Extracted data entries
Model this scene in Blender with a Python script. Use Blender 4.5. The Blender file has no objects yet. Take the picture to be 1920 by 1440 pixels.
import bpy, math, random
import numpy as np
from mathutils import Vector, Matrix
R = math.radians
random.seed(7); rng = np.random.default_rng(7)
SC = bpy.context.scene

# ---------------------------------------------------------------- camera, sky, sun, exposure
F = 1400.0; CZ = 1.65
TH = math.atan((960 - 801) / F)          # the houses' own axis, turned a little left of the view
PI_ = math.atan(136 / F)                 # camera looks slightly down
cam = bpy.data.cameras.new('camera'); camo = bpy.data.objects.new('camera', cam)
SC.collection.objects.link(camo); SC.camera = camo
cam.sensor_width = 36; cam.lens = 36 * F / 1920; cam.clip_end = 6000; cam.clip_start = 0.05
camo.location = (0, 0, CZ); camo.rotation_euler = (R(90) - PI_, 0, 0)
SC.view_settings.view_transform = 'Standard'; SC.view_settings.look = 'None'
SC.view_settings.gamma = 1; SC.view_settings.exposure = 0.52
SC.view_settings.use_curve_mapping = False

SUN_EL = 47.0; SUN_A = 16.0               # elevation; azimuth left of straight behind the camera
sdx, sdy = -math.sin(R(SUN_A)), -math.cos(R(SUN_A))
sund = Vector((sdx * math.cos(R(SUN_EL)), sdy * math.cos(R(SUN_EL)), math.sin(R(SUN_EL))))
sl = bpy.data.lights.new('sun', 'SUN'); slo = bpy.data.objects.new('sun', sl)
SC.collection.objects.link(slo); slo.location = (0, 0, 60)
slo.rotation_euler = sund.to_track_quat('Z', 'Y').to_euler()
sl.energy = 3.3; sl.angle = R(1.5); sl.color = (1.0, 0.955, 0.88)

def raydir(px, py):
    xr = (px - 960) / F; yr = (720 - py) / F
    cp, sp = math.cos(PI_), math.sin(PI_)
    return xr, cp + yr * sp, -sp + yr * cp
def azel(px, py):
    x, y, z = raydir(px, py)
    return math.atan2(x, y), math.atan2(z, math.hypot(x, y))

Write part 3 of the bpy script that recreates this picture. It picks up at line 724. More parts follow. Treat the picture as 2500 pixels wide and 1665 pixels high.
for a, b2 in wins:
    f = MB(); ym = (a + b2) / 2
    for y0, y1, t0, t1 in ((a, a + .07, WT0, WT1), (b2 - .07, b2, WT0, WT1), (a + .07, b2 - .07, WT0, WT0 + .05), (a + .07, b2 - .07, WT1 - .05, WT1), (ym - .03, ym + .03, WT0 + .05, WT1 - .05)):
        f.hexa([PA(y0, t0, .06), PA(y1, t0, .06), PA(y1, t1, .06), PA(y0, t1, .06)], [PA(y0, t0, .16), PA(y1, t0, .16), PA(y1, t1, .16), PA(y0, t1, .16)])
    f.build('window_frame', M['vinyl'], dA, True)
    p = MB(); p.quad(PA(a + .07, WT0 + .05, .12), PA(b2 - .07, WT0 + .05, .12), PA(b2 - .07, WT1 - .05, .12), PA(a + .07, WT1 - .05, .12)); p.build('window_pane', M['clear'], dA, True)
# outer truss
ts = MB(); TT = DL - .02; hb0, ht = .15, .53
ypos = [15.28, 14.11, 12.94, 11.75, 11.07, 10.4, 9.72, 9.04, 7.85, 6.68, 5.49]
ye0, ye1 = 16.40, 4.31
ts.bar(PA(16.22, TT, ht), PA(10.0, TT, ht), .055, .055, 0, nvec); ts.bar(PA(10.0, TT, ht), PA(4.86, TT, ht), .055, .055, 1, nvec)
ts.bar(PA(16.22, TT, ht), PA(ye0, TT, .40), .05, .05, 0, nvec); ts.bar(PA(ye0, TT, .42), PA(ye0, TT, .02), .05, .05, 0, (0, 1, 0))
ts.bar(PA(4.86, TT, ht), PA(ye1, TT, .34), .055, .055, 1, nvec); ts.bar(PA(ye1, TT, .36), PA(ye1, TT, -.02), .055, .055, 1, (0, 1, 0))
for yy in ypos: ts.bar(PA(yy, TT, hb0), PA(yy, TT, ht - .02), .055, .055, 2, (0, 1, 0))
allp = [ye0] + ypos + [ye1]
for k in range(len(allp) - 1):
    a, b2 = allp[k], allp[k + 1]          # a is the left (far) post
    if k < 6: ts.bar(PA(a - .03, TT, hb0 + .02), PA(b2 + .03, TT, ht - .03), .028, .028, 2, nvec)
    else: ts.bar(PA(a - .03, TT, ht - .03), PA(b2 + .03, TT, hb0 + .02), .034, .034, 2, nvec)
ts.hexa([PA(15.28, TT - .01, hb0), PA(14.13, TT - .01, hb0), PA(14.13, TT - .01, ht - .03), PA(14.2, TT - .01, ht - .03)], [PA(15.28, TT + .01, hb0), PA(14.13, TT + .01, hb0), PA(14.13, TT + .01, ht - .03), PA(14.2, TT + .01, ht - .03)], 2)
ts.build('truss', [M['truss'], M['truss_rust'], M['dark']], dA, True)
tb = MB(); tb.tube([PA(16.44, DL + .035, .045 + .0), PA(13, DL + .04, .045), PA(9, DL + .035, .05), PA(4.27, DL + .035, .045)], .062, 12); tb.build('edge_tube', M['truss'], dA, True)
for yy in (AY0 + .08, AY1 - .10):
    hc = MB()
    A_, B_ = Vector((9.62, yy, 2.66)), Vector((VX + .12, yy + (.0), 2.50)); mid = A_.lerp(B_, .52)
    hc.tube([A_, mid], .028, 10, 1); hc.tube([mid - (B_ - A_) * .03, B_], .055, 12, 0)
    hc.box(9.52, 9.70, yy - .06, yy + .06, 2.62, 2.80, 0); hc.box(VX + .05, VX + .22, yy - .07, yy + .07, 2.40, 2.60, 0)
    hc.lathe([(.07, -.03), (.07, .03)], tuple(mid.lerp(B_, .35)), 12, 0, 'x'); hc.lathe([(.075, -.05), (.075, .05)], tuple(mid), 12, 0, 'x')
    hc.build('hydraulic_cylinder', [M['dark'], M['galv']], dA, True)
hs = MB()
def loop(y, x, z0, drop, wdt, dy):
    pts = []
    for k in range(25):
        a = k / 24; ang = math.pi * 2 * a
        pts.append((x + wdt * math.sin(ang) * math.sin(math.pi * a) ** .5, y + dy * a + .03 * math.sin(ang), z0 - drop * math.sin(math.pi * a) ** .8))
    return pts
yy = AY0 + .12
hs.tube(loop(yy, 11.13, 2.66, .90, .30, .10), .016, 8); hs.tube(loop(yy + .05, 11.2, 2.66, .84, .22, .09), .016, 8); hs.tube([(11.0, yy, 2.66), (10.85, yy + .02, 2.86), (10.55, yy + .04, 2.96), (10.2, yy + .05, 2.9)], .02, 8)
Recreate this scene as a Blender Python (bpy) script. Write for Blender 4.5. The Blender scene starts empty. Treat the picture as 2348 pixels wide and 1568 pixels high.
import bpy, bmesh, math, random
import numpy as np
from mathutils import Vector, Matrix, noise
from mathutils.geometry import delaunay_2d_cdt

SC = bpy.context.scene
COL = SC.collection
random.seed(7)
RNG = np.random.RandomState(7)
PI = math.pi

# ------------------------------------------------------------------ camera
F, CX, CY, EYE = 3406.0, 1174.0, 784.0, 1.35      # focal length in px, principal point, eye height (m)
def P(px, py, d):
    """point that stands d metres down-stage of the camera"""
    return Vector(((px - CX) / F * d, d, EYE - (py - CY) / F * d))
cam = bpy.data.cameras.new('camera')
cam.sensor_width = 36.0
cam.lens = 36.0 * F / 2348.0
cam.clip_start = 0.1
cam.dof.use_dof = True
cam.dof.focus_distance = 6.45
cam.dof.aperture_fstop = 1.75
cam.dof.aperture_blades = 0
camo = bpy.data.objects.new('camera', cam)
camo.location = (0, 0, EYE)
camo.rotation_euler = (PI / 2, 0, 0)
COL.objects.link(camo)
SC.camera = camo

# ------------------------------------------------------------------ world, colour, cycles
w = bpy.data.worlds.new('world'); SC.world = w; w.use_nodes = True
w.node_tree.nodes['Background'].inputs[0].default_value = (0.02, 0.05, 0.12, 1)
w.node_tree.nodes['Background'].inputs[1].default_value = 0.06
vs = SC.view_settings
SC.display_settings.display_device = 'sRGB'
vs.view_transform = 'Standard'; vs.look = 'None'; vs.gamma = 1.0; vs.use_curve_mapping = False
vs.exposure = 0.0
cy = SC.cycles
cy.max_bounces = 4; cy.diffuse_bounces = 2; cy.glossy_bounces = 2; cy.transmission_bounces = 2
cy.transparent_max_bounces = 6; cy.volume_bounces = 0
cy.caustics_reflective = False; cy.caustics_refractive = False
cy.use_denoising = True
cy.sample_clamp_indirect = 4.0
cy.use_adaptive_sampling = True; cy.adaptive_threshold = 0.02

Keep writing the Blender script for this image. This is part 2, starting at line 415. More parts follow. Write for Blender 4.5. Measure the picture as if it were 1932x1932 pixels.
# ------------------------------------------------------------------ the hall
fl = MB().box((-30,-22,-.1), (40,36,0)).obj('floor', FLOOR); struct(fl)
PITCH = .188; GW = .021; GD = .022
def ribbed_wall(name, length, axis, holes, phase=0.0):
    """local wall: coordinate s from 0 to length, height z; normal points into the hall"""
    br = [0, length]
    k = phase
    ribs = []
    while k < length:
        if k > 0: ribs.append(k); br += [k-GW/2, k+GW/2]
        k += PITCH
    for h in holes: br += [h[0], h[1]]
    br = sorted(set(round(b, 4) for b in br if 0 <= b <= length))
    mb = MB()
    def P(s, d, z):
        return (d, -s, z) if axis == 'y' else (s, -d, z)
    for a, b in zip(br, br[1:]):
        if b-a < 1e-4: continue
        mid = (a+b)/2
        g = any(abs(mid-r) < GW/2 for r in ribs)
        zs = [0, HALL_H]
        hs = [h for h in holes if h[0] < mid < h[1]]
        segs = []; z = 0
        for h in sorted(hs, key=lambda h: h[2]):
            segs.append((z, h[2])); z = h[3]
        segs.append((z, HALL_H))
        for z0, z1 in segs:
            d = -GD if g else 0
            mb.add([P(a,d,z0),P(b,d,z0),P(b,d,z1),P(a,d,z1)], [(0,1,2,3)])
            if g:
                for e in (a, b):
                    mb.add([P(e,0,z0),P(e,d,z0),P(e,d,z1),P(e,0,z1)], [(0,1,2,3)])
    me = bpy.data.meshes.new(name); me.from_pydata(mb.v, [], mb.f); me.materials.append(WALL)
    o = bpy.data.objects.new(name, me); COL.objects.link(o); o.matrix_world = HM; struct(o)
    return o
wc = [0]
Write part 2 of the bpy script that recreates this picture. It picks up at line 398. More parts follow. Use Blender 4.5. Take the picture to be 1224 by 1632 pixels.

What is expected. From the line holding "Keep writing the" through the last line above, reproduce each line exactly and add nothing.

In response.
Keep writing the Blender script for this image. This is part 2, starting at line 415. More parts follow. Write for Blender 4.5. Measure the picture as if it were 1932x1932 pixels.
# ------------------------------------------------------------------ the hall
fl = MB().box((-30,-22,-.1), (40,36,0)).obj('floor', FLOOR); struct(fl)
PITCH = .188; GW = .021; GD = .022
def ribbed_wall(name, length, axis, holes, phase=0.0):
    """local wall: coordinate s from 0 to length, height z; normal points into the hall"""
    br = [0, length]
    k = phase
    ribs = []
    while k < length:
        if k > 0: ribs.append(k); br += [k-GW/2, k+GW/2]
        k += PITCH
    for h in holes: br += [h[0], h[1]]
    br = sorted(set(round(b, 4) for b in br if 0 <= b <= length))
    mb = MB()
    def P(s, d, z):
        return (d, -s, z) if axis == 'y' else (s, -d, z)
    for a, b in zip(br, br[1:]):
        if b-a < 1e-4: continue
        mid = (a+b)/2
        g = any(abs(mid-r) < GW/2 for r in ribs)
        zs = [0, HALL_H]
        hs = [h for h in holes if h[0] < mid < h[1]]
        segs = []; z = 0
        for h in sorted(hs, key=lambda h: h[2]):
            segs.append((z, h[2])); z = h[3]
        segs.append((z, HALL_H))
        for z0, z1 in segs:
            d = -GD if g else 0
            mb.add([P(a,d,z0),P(b,d,z0),P(b,d,z1),P(a,d,z1)], [(0,1,2,3)])
            if g:
                for e in (a, b):
                    mb.add([P(e,0,z0),P(e,d,z0),P(e,d,z1),P(e,0,z1)], [(0,1,2,3)])
    me = bpy.data.meshes.new(name); me.from_pydata(mb.v, [], mb.f); me.materials.append(WALL)
    o = bpy.data.objects.new(name, me); COL.objects.link(o); o.matrix_world = HM; struct(o)
    return o
wc = [0]
Write part 2 of the bpy script that recreates this picture. It picks up at line 398. More parts follow. Use Blender 4.5. Take the picture to be 1224 by 1632 pixels.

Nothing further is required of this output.